Youngest U.S. war prisoner gets eight more years

Published Nov 21, 2010 7:54 PM

Omar Khadr is a Canadian citizen, born in Scarborough, Ontario, into an Afghan family. Just 24 years old, Khadr has spent the last eight years in U.S. custody, mostly in Guantánamo, for alleged “terrorism” and “war crimes.” He is the youngest captive held in the prison and the first since World War II to be prosecuted in a military commission for war crimes allegedly committed while still a minor.


Omar Khadr

Khadr recently made a plea bargain and was sentenced on Oct. 31 to eight additional years in prison — one more year in Guantánamo, followed by a possible transfer to Canada for the remaining seven years of his sentence. (Globe & Mail, Oct. 31). The jury of higher officers who would have decided his guilt or innocence recommended 40 years imprisonment.

Khadr and his family moved to Jalalabad, Afghanistan, in 1996. He experienced first-hand the U.S.-led imperialist war and occupation of his homeland.

In the summer of 2002, he got weapons training and began setting roadside bombs against the U.S. and NATO forces that had invaded and occupied Afghanistan. Khadr said this on Oct. 25, when he pled guilty to war crimes and killing a Special Forces sergeant during a long firefight in 2002, in which Khadr was seriously wounded.
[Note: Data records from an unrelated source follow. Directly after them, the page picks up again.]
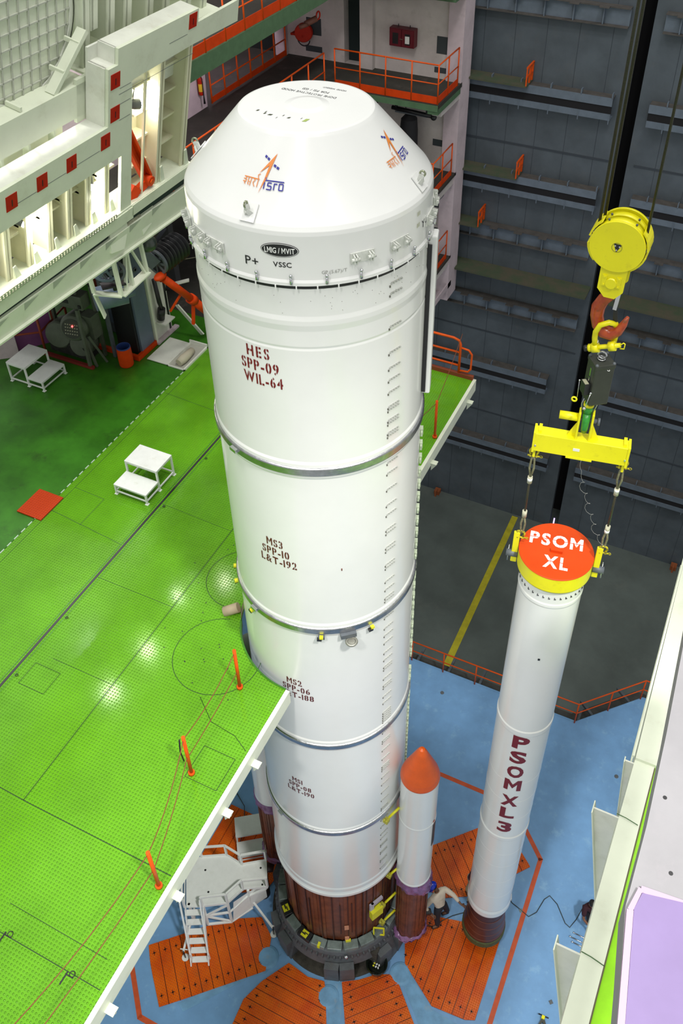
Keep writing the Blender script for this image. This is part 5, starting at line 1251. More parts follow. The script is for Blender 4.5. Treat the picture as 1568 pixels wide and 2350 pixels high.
for s_ in (-1, 1):
    lug = build('trunnion_plate', MB().beam(W2(s_*.60-.045,0,13.78), W2(s_*.60-.045,0,14.42), .04, .09, up=(math.cos(YAW),math.sin(YAW),0)), YEL, g, bevel=.01)
    lug2 = build('trunnion_pin', MB().cyl(W2(s_*.55-.045,0,13.95), W2(s_*.72-.045,0,13.95), .055, 16), GSTEEL, lug)
    build('split_pin', MB().cyl(W2(s_*.69-.045,-.06,13.84), W2(s_*.69-.045,.06,14.06), .007, 6), STEEL, lug)
# shackles
def shackle(name, label, c, r, t, m_, ang=0, parent=None, pin=1.5, group=None):
    """bow shackle hanging: pin at bottom (c) bow upward; ang turns it about z"""
    gg = thing(name, label, 'shackle', c, ang, group=group) if parent is None else parent
    c = Vector(c); R = Matrix.Rotation(ang,3,'Z')
    P = lambda x, z, y=0: c+R @ Vector((x,y,z))
    pts = [P(-r*.72,0), P(-r*.78,r*.7), P(-r,r*1.4)]+[P(r*math.cos(a),r*1.55+r*.95*math.sin(a)) for a in [PI-PI*i/8 for i in range(9)]]+[P(r,r*1.4), P(r*.78,r*.7), P(r*.72,0)]
    build('bow', MB().tube(pts, t, 10), m_, gg)
    build('pin', MB().cyl(P(-r*pin,0), P(r*pin,0), t*.8, 12).ball(P(-r*.72,0), t*1.5, 8).ball(P(r*.72,0), t*1.5, 8), m_, gg)
    build('pin_eye', MB().torus(P(r*(pin+.35),0), t*1.1, t*.35, 'y', 14, 6), m_, gg)
    return gg
# sling assemblies
for s_, side in ((-1,'left'),(1,'right')):
    u = s_*.585; zt_ = 16.0 if s_ < 0 else 16.06; zl = 14.22
    shackle('bow_shackle', 'worn yellow shackle under the %s end of the lifting beam' % side, W2(u,0,zt_-.05), .055, .016, YELD, YAW)
    s2_ = bpy.data.objects; 
    shackle('bow_shackle', 'worn yellow shackle joining the %s sling to the booster cap' % side, W2(u+s_*.01,0,zl+.10), .055, .016, YELD, YAW)
    q = thing('wire_sling', 'dark wire rope sling with pale sleeves on the %s side' % side, 'sling', W2(u,0,zl+.2))
    build('rope', MB().tube([W2(u,0,zl+.62), W2(u,0,zt_-.50)], .016, 8), ROPE, q)
    for a_, b_ in ((zt_-.46, zt_-.10),(zl+.58, zl+.22)):
        for d_ in (-1,1):
            mid = (a_+b_)/2; build('eye_loop', MB().tube([W2(u,0,a_), W2(u+d_*.03,0,mid), W2(u+d_*.018,.0,b_), W2(u,0,b_+(.03 if b_ > a_ else -.03))], .015, 8), mat('taped_rope_eye',(.22,.21,.12),.5,var=.5,scale=30), q)
    for z in (zt_-.50, zl+.60): build('sleeve', MB().cyl(W2(u,0,z-.06), W2(u,0,z+.06), .034, 14), mat('pale_sleeve',(.55,.54,.40),.5,var=.3,scale=30), q)
    build('white_tape', MB().cyl(W2(u,0,(zt_-.50 if s_ < 0 else zl+.55)-.02), W2(u,0,(zt_-.50 if s_ < 0 else zl+.55)+.03), .036, 14), PAPER, q)
    if s_ > 0: build('white_tape', MB().cyl(W2(u,0,zt_-.50), W2(u,0,zt_-.45), .036, 14), PAPER, q)
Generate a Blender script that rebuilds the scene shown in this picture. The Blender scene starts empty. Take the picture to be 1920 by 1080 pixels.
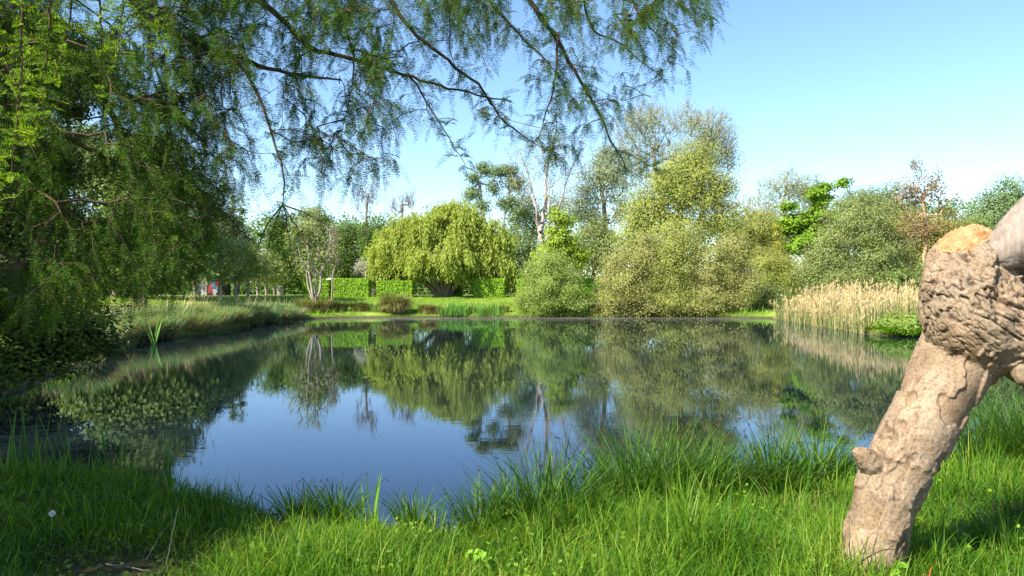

Michael Ratner, president of the Center for Constitutional Rights, explained Khadr’s plea and why the U.S. offered him this deal.

“Omar Khadr’s so-called plea was a ‘show plea.’ He pleaded guilty to crimes he was never charged with and crimes about which there was almost no evidence, except a confession made under torture including threats of gang rape. So why did he do it? Here is what he was facing: life imprisonment and/or being held as an enemy combatant for the rest of his life even without a trial.”

Ratner continued: “The Obama administration is trying to save any ‘face’ they have left: This was the first trial of a child soldier by a Western power since World War II. Khadr was 15 at the time of the alleged acts. Such charges and trials of juveniles are utterly illegal.”

One reason for the U.S. wanting to “save face” perhaps is the intense interest that Canadians have had in this case. There have been thousands of articles, TV and radio reports and specials on it. The behavior of the U.S. and its military and intelligence behemoth is being carefully scrutinized in Canada.